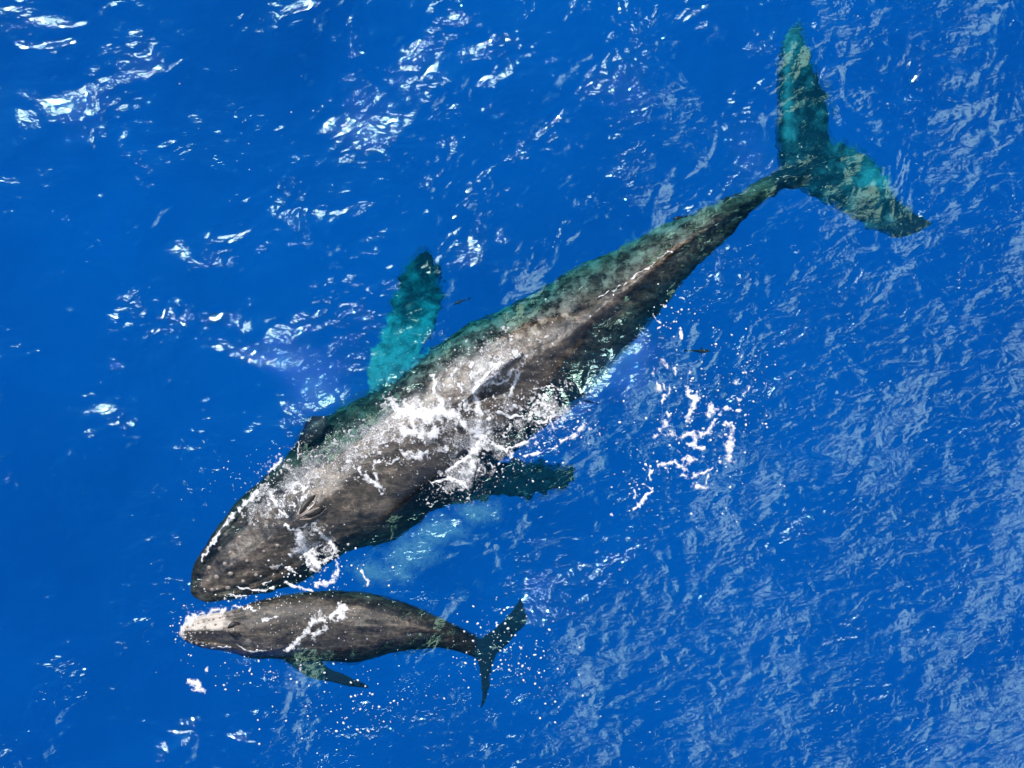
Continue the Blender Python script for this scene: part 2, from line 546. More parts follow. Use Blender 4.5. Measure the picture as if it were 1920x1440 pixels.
def union_body(name, pieces, voxel, mat, parent, smooth=3, relief_amp=0.12, ragged_fn=lambda co: 0.6):
    """All pieces of an animal remeshed into ONE continuous skin."""
    me = bpy.data.meshes.new('pieces')
    V, F = [], []
    for v, f in pieces:
        o = len(V); V += list(v); F += [tuple(i + o for i in q) for q in f]
    me.from_pydata(V, [], F); me.update()
    bm = bmesh.new(); bm.from_mesh(me)
    bmesh.ops.recalc_face_normals(bm, faces=bm.faces[:])
    bm.to_mesh(me); bm.free()
    tmp = bpy.data.objects.new('pieces', me); COL.objects.link(tmp)
    md = tmp.modifiers.new('r', 'REMESH'); md.mode = 'VOXEL'; md.voxel_size = voxel; md.use_smooth_shade = True
    ms = tmp.modifiers.new('s', 'SMOOTH'); ms.factor = 0.5; ms.iterations = smooth
    dg = bpy.context.evaluated_depsgraph_get()
    res = bpy.data.meshes.new_from_object(tmp.evaluated_get(dg))
    bpy.data.objects.remove(tmp)
    res.name = name
    res.materials.clear(); res.materials.append(mat)
    co = np.empty(len(res.vertices) * 3, np.float32); res.vertices.foreach_get('co', co)
    no = np.empty(len(res.vertices) * 3, np.float32); res.vertices.foreach_get('normal', no)
    co = co.reshape(-1, 3).astype(float); no = no.reshape(-1, 3)
    lump = (fbm(co[:, 0] * 1.6 + 50 + co[:, 2], co[:, 1] * 1.6 + 50, 71, 4, 0.55) - 0.5)
    ragged = (fbm(co[:, 0] * 5.5 + 50, co[:, 1] * 5.5 + 50 + co[:, 2] * 3, 75, 3, 0.6) - 0.5)
    deep_ = np.clip((-0.12 - co[:, 2]) / 0.3, 0, 1) * np.hypot(no[:, 0], no[:, 1]) * ragged_fn(co)
    co += no * (lump * relief_amp + ragged * deep_ * relief_amp * 1.6)[:, None]
    res.vertices.foreach_set('co', co.astype(np.float32).ravel())
    res.update()
    o = bpy.data.objects.new(name, res); COL.objects.link(o)
    res.shade_smooth()
    o.parent = parent
    o.matrix_parent_inverse = Matrix.Translation(-parent.location)
    return o


def inside_poly(x, y, poly):
    c = np.zeros(x.shape, bool)
    n = len(poly)
    for i in range(n):
        x1, y1 = poly[i]; x2, y2 = poly[(i + 1) % n]
        hit = ((y1 > y) != (y2 > y)) & (x < (x2 - x1) * (y - y1) / (y2 - y1 + 1e-12) + x1)
        c ^= hit
    return c


def set_pigment_and_light(o, fn):
    """Hide tones: own pigment, with sun, shade and water blue painted in."""
    me = o.data
    co = np.empty(len(me.vertices) * 3, np.float32); me.vertices.foreach_get('co', co)
    co = co.reshape(-1, 3).astype(float)
    k = H / (H - co[:, 2])
    px = co[:, 0] * k * 100 + 960; py = 720 - co[:, 1] * k * 100
    for key, val in zip(('pale', 'water_tint'), fn(px, py, co[:, 2])):
        at = me.attributes.new(key, 'FLOAT', 'POINT')
        at.data.foreach_set('value', np.asarray(val, np.float32))


def lens_mesh(a, b, width, height, n=14, m=10, bend=0.0):
    """A slim lens-shaped pad from a to b (used for slits and rims); returns verts, faces."""
    a = Vector(a); b = Vector(b)
    ax_ = (b - a); L = ax_.length; ax_.normalize()
    sidev = Vector((-ax_.y, ax_.x, 0)).normalized()
    secs = []
    for i in range(n + 1):
        u = i / n
        r = math.sin(math.pi * min(max(u, 0.02), 0.98)) ** 0.7
        c = a.lerp(b, u) + sidev * bend * math.sin(math.pi * u)
        secs.append([tuple(c + sidev * (width * r * math.cos(2 * math.pi * j / m)) + Vector((0, 0, height * r * math.sin(2 * math.pi * j / m)))) for j in range(m)])
    return loft(secs)


def tube(points, radii, m=10):
    secs = []
    pts = [Vector(p) for p in points]
    for i, p in enumerate(pts):
        tdir = (pts[min(i + 1, len(pts) - 1)] - pts[max(i - 1, 0)]).normalized()
        s = tdir.cross(Vector((0, 0, 1)))
        if s.length < 1e-4: s = Vector((1, 0, 0))
        s.normalize(); u = s.cross(tdir)
        secs.append([tuple(p + radii[i] * (s * math.cos(2 * math.pi * j / m) + u * math.sin(2 * math.pi * j / m))) for j in range(m)])
    return loft(secs)


def bvh_of(o):
    me = o.data
    return BVHTree.FromPolygons([v.co[:] for v in me.vertices], [p.vertices[:] for p in me.polygons])


def top_z(bvh, x, y, default=-9.0):
    hit = bvh.ray_cast(Vector((x, y, 6.0)), Vector((0, 0, -1)))
    return hit[0].z if hit[0] is not None else default


# ---- mother
MO_UP = [(357, 1112), (360, 1080), (368, 1050), (395, 1010), (430, 960), (480, 905), (530, 868), (556, 838), (572, 806), (600, 785), (640, 765), (700, 735), (760, 690), (800, 660), (850, 627), (900, 595), (960, 568), (1010, 540), (1060, 512), (1130, 480), (1200, 445), (1260, 412), (1330, 386), (1380, 364), (1430, 335), (1465, 312), (1520, 280)]
MO_LO = [(362, 1116), (380, 1128), (420, 1129), (470, 1119), (520, 1105), (560, 1090), (600, 1066), (640, 1040), (690, 1022), (742, 1020), (775, 985), (820, 945), (880, 905), (940, 860), (1000, 815), (1060, 770), (1110, 738), (1150, 690), (1190, 640), (1240, 577), (1285, 520), (1335, 474), (1385, 428), (1412, 395), (1440, 370), (1490, 345), (1545, 318)]
MO_P0, MO_D = (360, 1114), (0.833, -0.553)


def mother_relief(s, u, w_):
    z = 0.0
    if s < 4.0:
        f = max(0.0, 1 - s / 4.0)
        z += 0.10 * math.exp(-(u / 0.12) ** 2) * min(1, s * 1.2) * min(1, (4.0 - s))         # rostrum ridge
        z -= 0.10 * math.exp(-((abs(u) - 0.62) / 0.07) ** 2) * min(1, s * 2) * min(1, f * 2)  # lip groove
        z += 0.10 * math.exp(-((s - 2.55) / 0.5) ** 2 - (u / 0.30) ** 2)                      # splash guard
    if s > 6.5:
        z += 0.16 * math.exp(-(u / 0.14) ** 2) * min(1, (s - 6.5) / 2) * min(1, max(0, (13.5 - s)))
        z += 0.03 * math.exp(-(u / 0.2) ** 2) * math.sin(s * 7.5) * min(1, (s - 6.5) / 2)      # knuckles along the tail
    return z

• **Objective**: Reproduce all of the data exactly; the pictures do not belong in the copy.

• **Solution for this problem**:
Continue the Blender Python script for this scene: part 2, from line 546. More parts follow. Use Blender 4.5. Measure the picture as if it were 1920x1440 pixels.
def union_body(name, pieces, voxel, mat, parent, smooth=3, relief_amp=0.12, ragged_fn=lambda co: 0.6):
    """All pieces of an animal remeshed into ONE continuous skin."""
    me = bpy.data.meshes.new('pieces')
    V, F = [], []
    for v, f in pieces:
        o = len(V); V += list(v); F += [tuple(i + o for i in q) for q in f]
    me.from_pydata(V, [], F); me.update()
    bm = bmesh.new(); bm.from_mesh(me)
    bmesh.ops.recalc_face_normals(bm, faces=bm.faces[:])
    bm.to_mesh(me); bm.free()
    tmp = bpy.data.objects.new('pieces', me); COL.objects.link(tmp)
    md = tmp.modifiers.new('r', 'REMESH'); md.mode = 'VOXEL'; md.voxel_size = voxel; md.use_smooth_shade = True
    ms = tmp.modifiers.new('s', 'SMOOTH'); ms.factor = 0.5; ms.iterations = smooth
    dg = bpy.context.evaluated_depsgraph_get()
    res = bpy.data.meshes.new_from_object(tmp.evaluated_get(dg))
    bpy.data.objects.remove(tmp)
    res.name = name
    res.materials.clear(); res.materials.append(mat)
    co = np.empty(len(res.vertices) * 3, np.float32); res.vertices.foreach_get('co', co)
    no = np.empty(len(res.vertices) * 3, np.float32); res.vertices.foreach_get('normal', no)
    co = co.reshape(-1, 3).astype(float); no = no.reshape(-1, 3)
    lump = (fbm(co[:, 0] * 1.6 + 50 + co[:, 2], co[:, 1] * 1.6 + 50, 71, 4, 0.55) - 0.5)
    ragged = (fbm(co[:, 0] * 5.5 + 50, co[:, 1] * 5.5 + 50 + co[:, 2] * 3, 75, 3, 0.6) - 0.5)
    deep_ = np.clip((-0.12 - co[:, 2]) / 0.3, 0, 1) * np.hypot(no[:, 0], no[:, 1]) * ragged_fn(co)
    co += no * (lump * relief_amp + ragged * deep_ * relief_amp * 1.6)[:, None]
    res.vertices.foreach_set('co', co.astype(np.float32).ravel())
    res.update()
    o = bpy.data.objects.new(name, res); COL.objects.link(o)
    res.shade_smooth()
    o.parent = parent
    o.matrix_parent_inverse = Matrix.Translation(-parent.location)
    return o


def inside_poly(x, y, poly):
    c = np.zeros(x.shape, bool)
    n = len(poly)
    for i in range(n):
        x1, y1 = poly[i]; x2, y2 = poly[(i + 1) % n]
        hit = ((y1 > y) != (y2 > y)) & (x < (x2 - x1) * (y - y1) / (y2 - y1 + 1e-12) + x1)
        c ^= hit
    return c


def set_pigment_and_light(o, fn):
    """Hide tones: own pigment, with sun, shade and water blue painted in."""
    me = o.data
    co = np.empty(len(me.vertices) * 3, np.float32); me.vertices.foreach_get('co', co)
    co = co.reshape(-1, 3).astype(float)
    k = H / (H - co[:, 2])
    px = co[:, 0] * k * 100 + 960; py = 720 - co[:, 1] * k * 100
    for key, val in zip(('pale', 'water_tint'), fn(px, py, co[:, 2])):
        at = me.attributes.new(key, 'FLOAT', 'POINT')
        at.data.foreach_set('value', np.asarray(val, np.float32))


def lens_mesh(a, b, width, height, n=14, m=10, bend=0.0):
    """A slim lens-shaped pad from a to b (used for slits and rims); returns verts, faces."""
    a = Vector(a); b = Vector(b)
    ax_ = (b - a); L = ax_.length; ax_.normalize()
    sidev = Vector((-ax_.y, ax_.x, 0)).normalized()
    secs = []
    for i in range(n + 1):
        u = i / n
        r = math.sin(math.pi * min(max(u, 0.02), 0.98)) ** 0.7
        c = a.lerp(b, u) + sidev * bend * math.sin(math.pi * u)
        secs.append([tuple(c + sidev * (width * r * math.cos(2 * math.pi * j / m)) + Vector((0, 0, height * r * math.sin(2 * math.pi * j / m)))) for j in range(m)])
    return loft(secs)


def tube(points, radii, m=10):
    secs = []
    pts = [Vector(p) for p in points]
    for i, p in enumerate(pts):
        tdir = (pts[min(i + 1, len(pts) - 1)] - pts[max(i - 1, 0)]).normalized()
        s = tdir.cross(Vector((0, 0, 1)))
        if s.length < 1e-4: s = Vector((1, 0, 0))
        s.normalize(); u = s.cross(tdir)
        secs.append([tuple(p + radii[i] * (s * math.cos(2 * math.pi * j / m) + u * math.sin(2 * math.pi * j / m))) for j in range(m)])
    return loft(secs)


def bvh_of(o):
    me = o.data
    return BVHTree.FromPolygons([v.co[:] for v in me.vertices], [p.vertices[:] for p in me.polygons])


def top_z(bvh, x, y, default=-9.0):
    hit = bvh.ray_cast(Vector((x, y, 6.0)), Vector((0, 0, -1)))
    return hit[0].z if hit[0] is not None else default


# ---- mother
MO_UP = [(357, 1112), (360, 1080), (368, 1050), (395, 1010), (430, 960), (480, 905), (530, 868), (556, 838), (572, 806), (600, 785), (640, 765), (700, 735), (760, 690), (800, 660), (850, 627), (900, 595), (960, 568), (1010, 540), (1060, 512), (1130, 480), (1200, 445), (1260, 412), (1330, 386), (1380, 364), (1430, 335), (1465, 312), (1520, 280)]
MO_LO = [(362, 1116), (380, 1128), (420, 1129), (470, 1119), (520, 1105), (560, 1090), (600, 1066), (640, 1040), (690, 1022), (742, 1020), (775, 985), (820, 945), (880, 905), (940, 860), (1000, 815), (1060, 770), (1110, 738), (1150, 690), (1190, 640), (1240, 577), (1285, 520), (1335, 474), (1385, 428), (1412, 395), (1440, 370), (1490, 345), (1545, 318)]
MO_P0, MO_D = (360, 1114), (0.833, -0.553)


def mother_relief(s, u, w_):
    z = 0.0
    if s < 4.0:
        f = max(0.0, 1 - s / 4.0)
        z += 0.10 * math.exp(-(u / 0.12) ** 2) * min(1, s * 1.2) * min(1, (4.0 - s))         # rostrum ridge
        z -= 0.10 * math.exp(-((abs(u) - 0.62) / 0.07) ** 2) * min(1, s * 2) * min(1, f * 2)  # lip groove
        z += 0.10 * math.exp(-((s - 2.55) / 0.5) ** 2 - (u / 0.30) ** 2)                      # splash guard
    if s > 6.5:
        z += 0.16 * math.exp(-(u / 0.14) ** 2) * min(1, (s - 6.5) / 2) * min(1, max(0, (13.5 - s)))
        z += 0.03 * math.exp(-(u / 0.2) ** 2) * math.sin(s * 7.5) * min(1, (s - 6.5) / 2)      # knuckles along the tail
    return z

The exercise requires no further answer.